When the coffee is shipped at the end of the growing season, people assume it is at its best flavor profile. Yet again and again we have seen that this is not so. Sometimes the sugar content is so high people find the sweetness and fruitiness off-putting, and "not like coffee at all". Sometimes the new crop did not get as good weather as the previous crop, and the previous crop will be sought after first until it is gone. Sometimes the crops are equal in quality but have somewhat different flavor profiles, and you might prefer either the old or the new coffee.

To give a personal example, we once maintained some supply of Philippine Robusta for 3 years (we over-bought!). After the first 18 months we had trepidation about the condition of the beans (strictly because of the age) although they were stored optimally and looked great. Yet they roasted up wonderfully and as time went on, we got more enthusiastic comments after 2 years than we ever had before. At the very end, selling the last of the lot at almost 3 years, we had several customers tell us that it was hands-down the best Robusta they had ever tasted. Many people were upset to find out we were now out of inventory. Yet we have found other coffees lose quality after 18 months. We never know in advance the sweet spot of aging. That's part of the fun with coffee! And the reason to sample everything periodically.

2. The best taste is seldom right after roasting. Every coffee has a DIFFERENT need for rest after roasting.

We sometimes brew our Costa Rica Estate and Brazil Adrano right from the roaster, with maybe 20 minutes rest. It has a little bit of woodiness but its not enough to spoil that wonderful fresh-roasted taste.
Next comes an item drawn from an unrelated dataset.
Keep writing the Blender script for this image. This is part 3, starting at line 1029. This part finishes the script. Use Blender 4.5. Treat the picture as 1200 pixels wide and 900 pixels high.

We let most of other coffee rest at least several hours before we will even try to brew them. And we have a number of coffees we won't touch for 3 days, like anything that has been wet-hulled from Indonesia. If we brew it before then we just want to drain it down the sink, lol. Yet on Day 3 or 4 it becomes ambrosia.

3. Every coffee has a unique optimal taste profile period.

It is a total myth that all coffee starts to become stale and loses flavor after a few days. Some people begrudgingly extend this optimal fresh period to 18 days or so. But we find that few people actually study this, they just abide by a single rule.

We HAVE studied it, and we have found that (assuming all samples are properly sealed without any oxygen in the package) some coffees really do have an optimal taste profile of 3-18 days. However, most don't. We have several coffees at their peak between 5 days and 30 days. And we even have one very stubborn coffee, the Dalat Bourbon, that wants to be stored and forgotten for weeks or even 2-3 months. When opened even after 2-3 months, the Dalat Bourbon gets rave reviews when brewed. People who ignored it at 3 days or 10 days will beg to buy more.

People always want one rule that covers everything. No rules cover all coffees equally.

Conclusion:

We encourage you to do what we do, experiment. Try your coffee right after roasting, but seal some small packages for testing the next day and two more days after. You will probably be surprised to find out that not only is each coffee different, but you might in all cases prefer the well-rested coffees to the freshly roasted ones.

Disclaimers: We are aware that there are some methods used by commerical roasters that decrease the roasting time, or flash-cool the beans after roasting, or whatever. We also acknowledge that some of these methods eliminate much of the rest time needed for many coffees, and that some coffees can be enjoyed immediately after roasting with these methods. However, this article is devoted to discussion for home roasting, and these exceptions won't apply. Also, when used as espresso, the rest time may vary and in some cases not be needed. In other cases, though, creating espresso right after roasting will only concentrate the woodiness to an unbearable degree.